Mongolian Delegation Makes Local Stop

A delegation of officials from Mongolia was in Hillsboro recently as part of the Asian Judicial Institute (AJI) at Texas Wesleyan University School of Law.
The country had a bloodless revolution in 1992 following the break up of the USSR and a democratic government replaced the communist regime.
It continues to work to set up an independent judiciary as part of its democracy, which was the focus of the latest trip.
Joe Spurlock II, who is a professor at the law school, hosted the group.
He serves as director of the AJI, which was created in 1996 to assist the Mongolians in their transition from communism to a democracy with Western-style economic principles.

A former state legislator and judge, Spurlock retired a number of years ago from the Second Court of Appeals in Fort Worth.
The delegation was led by Dr. Biraa Chimid, Gombosuren Ganzorig and Dashjamts Battulga.
Dr. Chimid is considered the father of the Mongolian constitution, and his daughter, Sanzaiya, served as interpreter for the group.
Ganzorig is legal advisor to the president of Mongolia and former member of the Mongolian Supreme Court, and Battulga is chief of staff for the president.
The delegation also met with Governor Rick Perry, members of the Texas Supreme Court and Texas Ethics Commission in Austin during its trip.
Hill County Judge Justin Lewis, who attends the Fort Worth law school, made a presentation on the role of the small-claims court in Texas when the group visited the Hill County Courthouse.

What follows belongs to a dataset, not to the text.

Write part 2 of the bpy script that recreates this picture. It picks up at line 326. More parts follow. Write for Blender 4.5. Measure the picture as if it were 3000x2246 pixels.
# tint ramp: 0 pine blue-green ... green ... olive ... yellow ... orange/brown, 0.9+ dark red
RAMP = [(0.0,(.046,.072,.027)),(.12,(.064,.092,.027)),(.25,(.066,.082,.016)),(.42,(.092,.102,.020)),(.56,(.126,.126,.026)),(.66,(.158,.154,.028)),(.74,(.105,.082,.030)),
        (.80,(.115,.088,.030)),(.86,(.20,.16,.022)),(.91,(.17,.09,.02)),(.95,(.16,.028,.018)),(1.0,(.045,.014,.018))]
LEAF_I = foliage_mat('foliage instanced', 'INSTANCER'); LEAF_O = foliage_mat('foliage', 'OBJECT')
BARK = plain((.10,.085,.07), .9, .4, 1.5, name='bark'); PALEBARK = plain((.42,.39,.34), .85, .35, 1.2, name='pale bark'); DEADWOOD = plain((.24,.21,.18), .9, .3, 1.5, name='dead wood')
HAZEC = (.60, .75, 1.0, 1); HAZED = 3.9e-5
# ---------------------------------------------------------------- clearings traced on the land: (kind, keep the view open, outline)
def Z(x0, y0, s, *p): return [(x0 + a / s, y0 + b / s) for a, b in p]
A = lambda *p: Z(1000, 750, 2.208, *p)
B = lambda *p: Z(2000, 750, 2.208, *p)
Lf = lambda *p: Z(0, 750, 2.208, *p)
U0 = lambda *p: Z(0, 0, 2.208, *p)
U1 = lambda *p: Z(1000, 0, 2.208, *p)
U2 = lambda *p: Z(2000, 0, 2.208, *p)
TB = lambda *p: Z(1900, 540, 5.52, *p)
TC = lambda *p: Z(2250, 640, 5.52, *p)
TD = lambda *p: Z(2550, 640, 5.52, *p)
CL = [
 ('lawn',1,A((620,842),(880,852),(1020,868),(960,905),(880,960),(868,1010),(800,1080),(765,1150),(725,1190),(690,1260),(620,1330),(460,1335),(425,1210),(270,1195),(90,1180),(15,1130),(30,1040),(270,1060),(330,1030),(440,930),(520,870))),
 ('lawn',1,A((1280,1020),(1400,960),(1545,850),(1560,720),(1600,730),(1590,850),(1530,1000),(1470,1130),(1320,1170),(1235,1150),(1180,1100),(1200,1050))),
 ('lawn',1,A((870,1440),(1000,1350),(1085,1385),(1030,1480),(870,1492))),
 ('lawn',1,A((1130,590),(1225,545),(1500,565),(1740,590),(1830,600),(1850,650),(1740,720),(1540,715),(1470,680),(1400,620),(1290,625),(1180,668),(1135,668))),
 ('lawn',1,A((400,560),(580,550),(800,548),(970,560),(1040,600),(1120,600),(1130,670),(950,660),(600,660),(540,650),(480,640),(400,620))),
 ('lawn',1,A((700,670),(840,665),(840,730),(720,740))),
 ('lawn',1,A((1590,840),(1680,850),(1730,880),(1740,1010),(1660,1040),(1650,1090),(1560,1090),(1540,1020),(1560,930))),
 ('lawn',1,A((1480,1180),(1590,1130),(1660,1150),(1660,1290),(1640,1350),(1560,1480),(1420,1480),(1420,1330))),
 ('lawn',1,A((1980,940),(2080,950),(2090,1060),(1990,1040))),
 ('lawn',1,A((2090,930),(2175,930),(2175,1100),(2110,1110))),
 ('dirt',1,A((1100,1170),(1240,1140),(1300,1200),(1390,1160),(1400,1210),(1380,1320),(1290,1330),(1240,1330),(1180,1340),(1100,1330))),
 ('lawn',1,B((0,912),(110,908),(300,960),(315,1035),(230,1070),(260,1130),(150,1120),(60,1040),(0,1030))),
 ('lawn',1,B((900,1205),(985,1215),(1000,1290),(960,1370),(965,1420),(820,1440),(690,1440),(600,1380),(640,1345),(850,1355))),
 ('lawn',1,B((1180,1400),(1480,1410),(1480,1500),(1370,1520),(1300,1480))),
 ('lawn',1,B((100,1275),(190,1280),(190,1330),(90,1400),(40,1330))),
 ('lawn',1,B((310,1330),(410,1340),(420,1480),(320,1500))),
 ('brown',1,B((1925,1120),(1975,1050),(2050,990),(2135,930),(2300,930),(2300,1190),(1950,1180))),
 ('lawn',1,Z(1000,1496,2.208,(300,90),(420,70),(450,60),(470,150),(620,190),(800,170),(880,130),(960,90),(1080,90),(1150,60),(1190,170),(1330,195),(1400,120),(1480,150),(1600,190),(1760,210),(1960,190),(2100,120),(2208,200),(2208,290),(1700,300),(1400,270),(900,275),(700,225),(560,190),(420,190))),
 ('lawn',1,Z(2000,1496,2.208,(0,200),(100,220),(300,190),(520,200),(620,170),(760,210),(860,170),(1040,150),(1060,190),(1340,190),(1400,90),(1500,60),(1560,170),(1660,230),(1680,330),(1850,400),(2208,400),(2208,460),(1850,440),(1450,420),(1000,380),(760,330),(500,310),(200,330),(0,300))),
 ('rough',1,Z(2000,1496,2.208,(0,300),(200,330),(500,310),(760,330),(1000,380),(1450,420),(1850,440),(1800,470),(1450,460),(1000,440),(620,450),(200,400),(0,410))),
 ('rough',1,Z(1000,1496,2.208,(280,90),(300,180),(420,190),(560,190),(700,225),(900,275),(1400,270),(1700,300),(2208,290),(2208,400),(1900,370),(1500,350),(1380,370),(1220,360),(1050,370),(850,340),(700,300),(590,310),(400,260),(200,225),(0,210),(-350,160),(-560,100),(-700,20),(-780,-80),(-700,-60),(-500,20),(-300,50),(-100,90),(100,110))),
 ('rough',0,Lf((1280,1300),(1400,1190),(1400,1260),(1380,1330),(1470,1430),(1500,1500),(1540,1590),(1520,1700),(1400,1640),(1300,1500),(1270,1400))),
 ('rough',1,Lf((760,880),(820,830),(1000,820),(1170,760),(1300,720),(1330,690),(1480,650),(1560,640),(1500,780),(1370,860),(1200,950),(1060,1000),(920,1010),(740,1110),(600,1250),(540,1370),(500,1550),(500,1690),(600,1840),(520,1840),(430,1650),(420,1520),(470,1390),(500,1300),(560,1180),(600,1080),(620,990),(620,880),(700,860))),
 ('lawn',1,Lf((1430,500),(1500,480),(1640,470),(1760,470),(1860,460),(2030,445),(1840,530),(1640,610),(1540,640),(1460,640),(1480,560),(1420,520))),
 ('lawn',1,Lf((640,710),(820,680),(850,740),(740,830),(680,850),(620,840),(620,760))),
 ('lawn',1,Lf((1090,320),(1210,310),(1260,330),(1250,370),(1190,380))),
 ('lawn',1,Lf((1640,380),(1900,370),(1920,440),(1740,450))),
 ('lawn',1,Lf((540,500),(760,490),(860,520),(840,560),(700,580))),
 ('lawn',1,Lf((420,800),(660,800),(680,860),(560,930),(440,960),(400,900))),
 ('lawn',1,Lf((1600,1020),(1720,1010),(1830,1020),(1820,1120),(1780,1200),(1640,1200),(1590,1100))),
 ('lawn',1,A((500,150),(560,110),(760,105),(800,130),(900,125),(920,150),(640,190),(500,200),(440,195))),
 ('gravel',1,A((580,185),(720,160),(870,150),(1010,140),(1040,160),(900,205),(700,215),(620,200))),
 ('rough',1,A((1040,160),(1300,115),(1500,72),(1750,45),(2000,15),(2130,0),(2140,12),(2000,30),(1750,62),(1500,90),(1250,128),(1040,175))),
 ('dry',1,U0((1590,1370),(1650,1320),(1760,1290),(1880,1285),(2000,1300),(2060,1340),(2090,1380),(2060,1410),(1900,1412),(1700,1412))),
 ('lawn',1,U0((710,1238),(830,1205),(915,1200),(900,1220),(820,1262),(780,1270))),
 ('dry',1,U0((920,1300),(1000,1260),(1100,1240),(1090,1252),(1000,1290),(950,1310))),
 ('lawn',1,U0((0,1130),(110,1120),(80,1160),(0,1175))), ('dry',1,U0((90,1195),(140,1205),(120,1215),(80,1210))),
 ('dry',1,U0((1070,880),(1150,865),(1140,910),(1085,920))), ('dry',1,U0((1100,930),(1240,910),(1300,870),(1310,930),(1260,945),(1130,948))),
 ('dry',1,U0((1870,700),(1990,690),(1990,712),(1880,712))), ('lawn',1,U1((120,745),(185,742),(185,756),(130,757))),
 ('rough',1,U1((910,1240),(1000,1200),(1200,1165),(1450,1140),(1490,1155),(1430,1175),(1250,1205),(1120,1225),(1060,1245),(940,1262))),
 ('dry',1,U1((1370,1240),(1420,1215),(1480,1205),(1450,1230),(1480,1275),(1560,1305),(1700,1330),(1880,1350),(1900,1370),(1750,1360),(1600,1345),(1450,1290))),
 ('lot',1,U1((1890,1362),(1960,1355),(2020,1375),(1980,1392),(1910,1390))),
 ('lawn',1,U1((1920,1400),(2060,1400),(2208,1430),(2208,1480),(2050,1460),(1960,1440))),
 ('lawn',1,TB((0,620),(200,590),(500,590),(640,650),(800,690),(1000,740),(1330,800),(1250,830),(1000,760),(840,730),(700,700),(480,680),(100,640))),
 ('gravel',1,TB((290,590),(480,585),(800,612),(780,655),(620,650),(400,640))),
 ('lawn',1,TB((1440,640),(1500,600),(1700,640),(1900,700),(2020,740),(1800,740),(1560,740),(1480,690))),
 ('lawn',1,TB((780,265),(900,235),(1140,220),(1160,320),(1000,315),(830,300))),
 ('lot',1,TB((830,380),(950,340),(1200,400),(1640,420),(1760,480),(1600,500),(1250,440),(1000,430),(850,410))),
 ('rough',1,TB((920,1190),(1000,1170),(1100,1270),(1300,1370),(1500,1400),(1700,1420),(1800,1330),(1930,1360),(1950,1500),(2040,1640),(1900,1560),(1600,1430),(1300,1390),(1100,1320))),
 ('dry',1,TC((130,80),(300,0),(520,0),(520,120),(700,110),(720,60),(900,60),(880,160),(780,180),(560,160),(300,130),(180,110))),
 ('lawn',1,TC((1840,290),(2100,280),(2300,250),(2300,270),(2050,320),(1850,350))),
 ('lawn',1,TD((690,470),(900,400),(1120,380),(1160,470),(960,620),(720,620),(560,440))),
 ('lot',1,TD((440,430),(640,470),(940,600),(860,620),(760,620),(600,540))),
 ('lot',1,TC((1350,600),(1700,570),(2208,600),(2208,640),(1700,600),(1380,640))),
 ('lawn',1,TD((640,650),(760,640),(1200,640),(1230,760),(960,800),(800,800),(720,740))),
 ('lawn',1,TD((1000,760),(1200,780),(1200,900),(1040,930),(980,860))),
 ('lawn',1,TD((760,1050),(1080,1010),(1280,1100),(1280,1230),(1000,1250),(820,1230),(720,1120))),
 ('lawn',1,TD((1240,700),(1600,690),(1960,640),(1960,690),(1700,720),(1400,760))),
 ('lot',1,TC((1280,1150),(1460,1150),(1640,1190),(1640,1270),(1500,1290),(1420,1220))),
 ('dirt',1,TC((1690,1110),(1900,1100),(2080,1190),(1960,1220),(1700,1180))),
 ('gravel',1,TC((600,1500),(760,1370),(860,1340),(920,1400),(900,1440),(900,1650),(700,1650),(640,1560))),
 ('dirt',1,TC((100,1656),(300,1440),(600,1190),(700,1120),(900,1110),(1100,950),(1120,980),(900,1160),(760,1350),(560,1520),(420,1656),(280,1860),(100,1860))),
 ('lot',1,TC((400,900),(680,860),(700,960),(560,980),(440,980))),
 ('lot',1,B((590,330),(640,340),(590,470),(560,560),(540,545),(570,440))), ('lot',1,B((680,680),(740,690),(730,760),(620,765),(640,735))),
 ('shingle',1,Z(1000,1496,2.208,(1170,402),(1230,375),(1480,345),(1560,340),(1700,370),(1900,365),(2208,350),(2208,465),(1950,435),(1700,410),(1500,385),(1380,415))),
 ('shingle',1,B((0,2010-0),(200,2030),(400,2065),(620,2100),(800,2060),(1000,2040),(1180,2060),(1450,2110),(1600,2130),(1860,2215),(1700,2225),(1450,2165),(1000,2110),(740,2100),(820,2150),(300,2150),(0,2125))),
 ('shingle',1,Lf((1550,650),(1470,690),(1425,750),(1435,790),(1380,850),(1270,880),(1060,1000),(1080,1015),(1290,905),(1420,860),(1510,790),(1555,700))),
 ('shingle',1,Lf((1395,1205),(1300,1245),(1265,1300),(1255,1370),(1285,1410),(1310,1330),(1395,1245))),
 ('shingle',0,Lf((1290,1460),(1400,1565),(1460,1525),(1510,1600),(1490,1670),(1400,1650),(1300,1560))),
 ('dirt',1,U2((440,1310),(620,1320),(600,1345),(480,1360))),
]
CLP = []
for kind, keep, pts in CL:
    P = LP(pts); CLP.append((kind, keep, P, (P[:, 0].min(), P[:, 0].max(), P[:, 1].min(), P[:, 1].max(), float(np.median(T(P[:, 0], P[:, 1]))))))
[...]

The judge explained that the small-claims court is the “lay-person’s” court in Texas.
Rules of evidence don’t apply in the court, which leads to a quicker resolution of disputes.
“The group is studying whether such a court would work better in the tribal regions of the country rather than courts with long civil processes.
“It would be similar to the traditional tribal elder making rulings,” Judge Lewis said recently.
The presentation was capped off by a tour of the courthouse.